Records:
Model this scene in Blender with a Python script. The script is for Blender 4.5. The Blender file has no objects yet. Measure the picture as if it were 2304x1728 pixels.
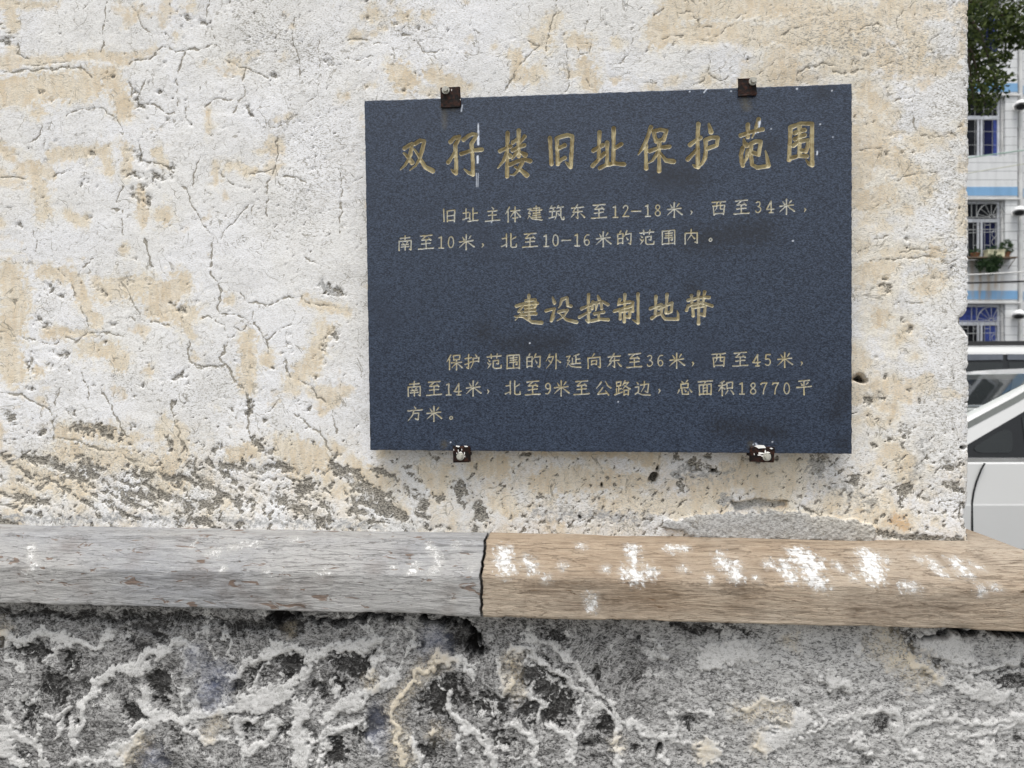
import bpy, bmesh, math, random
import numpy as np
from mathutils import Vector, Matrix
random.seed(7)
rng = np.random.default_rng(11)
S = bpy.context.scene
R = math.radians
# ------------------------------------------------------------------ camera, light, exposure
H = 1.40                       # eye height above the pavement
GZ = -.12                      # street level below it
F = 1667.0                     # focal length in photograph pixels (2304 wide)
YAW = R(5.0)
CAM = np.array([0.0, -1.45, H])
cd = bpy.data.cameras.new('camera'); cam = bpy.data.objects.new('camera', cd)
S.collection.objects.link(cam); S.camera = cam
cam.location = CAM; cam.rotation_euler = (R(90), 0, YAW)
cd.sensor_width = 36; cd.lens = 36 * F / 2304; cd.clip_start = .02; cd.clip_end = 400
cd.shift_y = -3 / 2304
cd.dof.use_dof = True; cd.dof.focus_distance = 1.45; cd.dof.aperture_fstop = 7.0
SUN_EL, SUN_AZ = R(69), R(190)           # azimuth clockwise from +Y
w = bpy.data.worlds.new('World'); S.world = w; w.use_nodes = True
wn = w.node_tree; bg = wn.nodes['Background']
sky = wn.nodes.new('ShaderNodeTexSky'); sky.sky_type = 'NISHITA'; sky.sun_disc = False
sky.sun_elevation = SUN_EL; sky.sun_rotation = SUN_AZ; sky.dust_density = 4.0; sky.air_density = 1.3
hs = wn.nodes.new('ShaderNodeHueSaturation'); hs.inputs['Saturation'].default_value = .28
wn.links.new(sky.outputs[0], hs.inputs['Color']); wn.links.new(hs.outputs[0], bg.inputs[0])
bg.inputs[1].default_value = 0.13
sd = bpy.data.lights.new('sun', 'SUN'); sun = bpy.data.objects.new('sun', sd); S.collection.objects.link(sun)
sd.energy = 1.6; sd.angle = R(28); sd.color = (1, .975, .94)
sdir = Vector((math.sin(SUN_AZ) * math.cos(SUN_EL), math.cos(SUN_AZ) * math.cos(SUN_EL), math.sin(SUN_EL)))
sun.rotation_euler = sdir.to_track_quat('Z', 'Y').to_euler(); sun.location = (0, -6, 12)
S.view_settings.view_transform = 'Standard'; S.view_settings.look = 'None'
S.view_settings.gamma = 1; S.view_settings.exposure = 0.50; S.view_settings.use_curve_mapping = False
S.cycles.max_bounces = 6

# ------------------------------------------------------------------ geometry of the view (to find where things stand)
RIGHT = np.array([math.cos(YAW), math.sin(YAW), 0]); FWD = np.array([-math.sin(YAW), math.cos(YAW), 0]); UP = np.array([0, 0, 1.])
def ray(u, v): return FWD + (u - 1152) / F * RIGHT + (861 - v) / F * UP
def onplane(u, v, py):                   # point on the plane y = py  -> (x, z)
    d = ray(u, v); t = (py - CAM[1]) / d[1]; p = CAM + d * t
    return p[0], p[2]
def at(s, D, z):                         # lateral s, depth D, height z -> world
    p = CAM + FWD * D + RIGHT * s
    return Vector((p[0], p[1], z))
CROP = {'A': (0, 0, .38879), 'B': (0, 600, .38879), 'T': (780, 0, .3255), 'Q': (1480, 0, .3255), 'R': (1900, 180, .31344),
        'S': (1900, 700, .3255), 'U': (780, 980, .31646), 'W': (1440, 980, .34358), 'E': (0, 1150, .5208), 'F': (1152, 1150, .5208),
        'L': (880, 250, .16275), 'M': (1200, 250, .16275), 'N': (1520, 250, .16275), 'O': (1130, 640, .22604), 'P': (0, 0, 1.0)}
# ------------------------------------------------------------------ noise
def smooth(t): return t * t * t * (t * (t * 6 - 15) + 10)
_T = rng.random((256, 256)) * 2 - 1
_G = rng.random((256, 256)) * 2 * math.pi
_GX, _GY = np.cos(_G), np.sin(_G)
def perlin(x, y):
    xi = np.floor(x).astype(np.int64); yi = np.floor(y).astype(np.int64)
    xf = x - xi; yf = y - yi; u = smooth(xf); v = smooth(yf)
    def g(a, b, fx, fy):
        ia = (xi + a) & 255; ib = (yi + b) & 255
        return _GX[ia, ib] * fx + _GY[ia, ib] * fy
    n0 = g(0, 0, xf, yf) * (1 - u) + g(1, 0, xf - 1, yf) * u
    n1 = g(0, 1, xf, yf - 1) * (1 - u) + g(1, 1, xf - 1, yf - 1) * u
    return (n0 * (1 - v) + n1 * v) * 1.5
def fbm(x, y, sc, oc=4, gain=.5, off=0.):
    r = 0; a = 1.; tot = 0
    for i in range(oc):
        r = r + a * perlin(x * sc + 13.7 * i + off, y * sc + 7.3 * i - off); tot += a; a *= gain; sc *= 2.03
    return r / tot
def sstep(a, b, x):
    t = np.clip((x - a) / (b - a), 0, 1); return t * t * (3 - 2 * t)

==

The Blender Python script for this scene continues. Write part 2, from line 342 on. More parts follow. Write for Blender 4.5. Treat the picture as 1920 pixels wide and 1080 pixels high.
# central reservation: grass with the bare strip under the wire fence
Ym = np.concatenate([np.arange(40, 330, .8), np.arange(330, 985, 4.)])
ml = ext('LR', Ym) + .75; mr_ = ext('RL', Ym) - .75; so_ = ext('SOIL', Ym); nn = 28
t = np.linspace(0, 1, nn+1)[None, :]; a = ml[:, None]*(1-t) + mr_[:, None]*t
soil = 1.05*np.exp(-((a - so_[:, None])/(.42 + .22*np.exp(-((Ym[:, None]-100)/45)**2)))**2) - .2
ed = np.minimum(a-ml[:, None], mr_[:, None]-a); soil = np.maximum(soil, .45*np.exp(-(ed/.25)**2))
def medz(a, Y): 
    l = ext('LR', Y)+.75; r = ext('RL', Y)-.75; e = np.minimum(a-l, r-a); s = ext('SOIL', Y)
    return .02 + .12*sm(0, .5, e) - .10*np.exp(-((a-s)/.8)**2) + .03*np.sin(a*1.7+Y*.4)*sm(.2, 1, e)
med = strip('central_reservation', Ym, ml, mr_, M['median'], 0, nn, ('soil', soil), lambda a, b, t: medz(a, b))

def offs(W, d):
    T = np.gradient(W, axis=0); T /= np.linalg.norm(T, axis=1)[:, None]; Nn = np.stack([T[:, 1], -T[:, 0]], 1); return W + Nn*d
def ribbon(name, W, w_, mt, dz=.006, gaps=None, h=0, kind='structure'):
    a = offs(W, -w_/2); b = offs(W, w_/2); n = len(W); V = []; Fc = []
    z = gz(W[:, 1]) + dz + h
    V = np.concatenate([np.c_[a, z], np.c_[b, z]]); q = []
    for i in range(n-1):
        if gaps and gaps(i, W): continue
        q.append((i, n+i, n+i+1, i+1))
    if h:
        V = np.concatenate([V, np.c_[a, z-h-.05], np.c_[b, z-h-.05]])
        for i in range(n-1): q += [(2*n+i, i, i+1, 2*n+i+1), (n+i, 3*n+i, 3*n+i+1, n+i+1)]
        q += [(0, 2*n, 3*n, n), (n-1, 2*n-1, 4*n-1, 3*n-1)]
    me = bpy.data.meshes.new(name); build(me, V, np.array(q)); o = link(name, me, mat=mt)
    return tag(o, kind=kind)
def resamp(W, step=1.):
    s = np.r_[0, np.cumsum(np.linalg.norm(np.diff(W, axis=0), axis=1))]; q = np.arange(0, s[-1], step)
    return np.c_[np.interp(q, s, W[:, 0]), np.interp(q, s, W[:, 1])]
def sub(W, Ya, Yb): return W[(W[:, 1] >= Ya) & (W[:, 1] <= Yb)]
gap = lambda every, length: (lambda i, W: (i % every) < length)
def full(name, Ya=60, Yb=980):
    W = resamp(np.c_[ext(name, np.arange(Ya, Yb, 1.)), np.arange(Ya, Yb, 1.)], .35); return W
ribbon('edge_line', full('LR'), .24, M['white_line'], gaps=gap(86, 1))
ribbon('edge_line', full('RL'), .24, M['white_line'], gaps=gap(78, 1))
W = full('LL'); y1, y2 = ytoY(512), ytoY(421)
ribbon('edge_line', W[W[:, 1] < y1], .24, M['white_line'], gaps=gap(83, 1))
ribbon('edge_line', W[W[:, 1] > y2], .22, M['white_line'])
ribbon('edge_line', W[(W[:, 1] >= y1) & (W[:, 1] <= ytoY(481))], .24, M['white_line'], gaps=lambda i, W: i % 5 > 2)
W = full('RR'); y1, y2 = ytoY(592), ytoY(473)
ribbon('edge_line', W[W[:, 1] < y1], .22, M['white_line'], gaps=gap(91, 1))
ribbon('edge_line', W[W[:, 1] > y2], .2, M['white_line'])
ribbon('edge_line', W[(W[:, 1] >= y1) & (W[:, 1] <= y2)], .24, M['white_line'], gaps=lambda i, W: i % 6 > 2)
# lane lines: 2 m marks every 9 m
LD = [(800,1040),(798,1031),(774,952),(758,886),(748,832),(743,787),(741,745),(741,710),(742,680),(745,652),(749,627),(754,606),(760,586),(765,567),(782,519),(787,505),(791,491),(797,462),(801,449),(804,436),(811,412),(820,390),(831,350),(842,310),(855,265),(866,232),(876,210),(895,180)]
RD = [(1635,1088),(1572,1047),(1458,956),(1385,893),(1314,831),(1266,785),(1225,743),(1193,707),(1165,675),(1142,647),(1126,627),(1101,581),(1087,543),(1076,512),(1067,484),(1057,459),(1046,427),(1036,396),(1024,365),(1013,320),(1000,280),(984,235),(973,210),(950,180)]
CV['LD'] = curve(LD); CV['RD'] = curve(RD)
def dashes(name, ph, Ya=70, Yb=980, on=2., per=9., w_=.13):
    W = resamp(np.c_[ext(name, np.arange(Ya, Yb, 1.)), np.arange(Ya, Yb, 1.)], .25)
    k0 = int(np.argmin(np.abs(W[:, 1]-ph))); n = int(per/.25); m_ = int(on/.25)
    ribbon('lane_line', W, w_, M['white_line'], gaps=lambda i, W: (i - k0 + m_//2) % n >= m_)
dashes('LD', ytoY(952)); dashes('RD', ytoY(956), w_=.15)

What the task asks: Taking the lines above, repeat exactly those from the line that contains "The Blender Python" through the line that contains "t: medz(a, b))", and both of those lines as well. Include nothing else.

Result:
The Blender Python script for this scene continues. Write part 2, from line 342 on. More parts follow. Write for Blender 4.5. Treat the picture as 1920 pixels wide and 1080 pixels high.
# central reservation: grass with the bare strip under the wire fence
Ym = np.concatenate([np.arange(40, 330, .8), np.arange(330, 985, 4.)])
ml = ext('LR', Ym) + .75; mr_ = ext('RL', Ym) - .75; so_ = ext('SOIL', Ym); nn = 28
t = np.linspace(0, 1, nn+1)[None, :]; a = ml[:, None]*(1-t) + mr_[:, None]*t
soil = 1.05*np.exp(-((a - so_[:, None])/(.42 + .22*np.exp(-((Ym[:, None]-100)/45)**2)))**2) - .2
ed = np.minimum(a-ml[:, None], mr_[:, None]-a); soil = np.maximum(soil, .45*np.exp(-(ed/.25)**2))
def medz(a, Y): 
    l = ext('LR', Y)+.75; r = ext('RL', Y)-.75; e = np.minimum(a-l, r-a); s = ext('SOIL', Y)
    return .02 + .12*sm(0, .5, e) - .10*np.exp(-((a-s)/.8)**2) + .03*np.sin(a*1.7+Y*.4)*sm(.2, 1, e)
med = strip('central_reservation', Ym, ml, mr_, M['median'], 0, nn, ('soil', soil), lambda a, b, t: medz(a, b))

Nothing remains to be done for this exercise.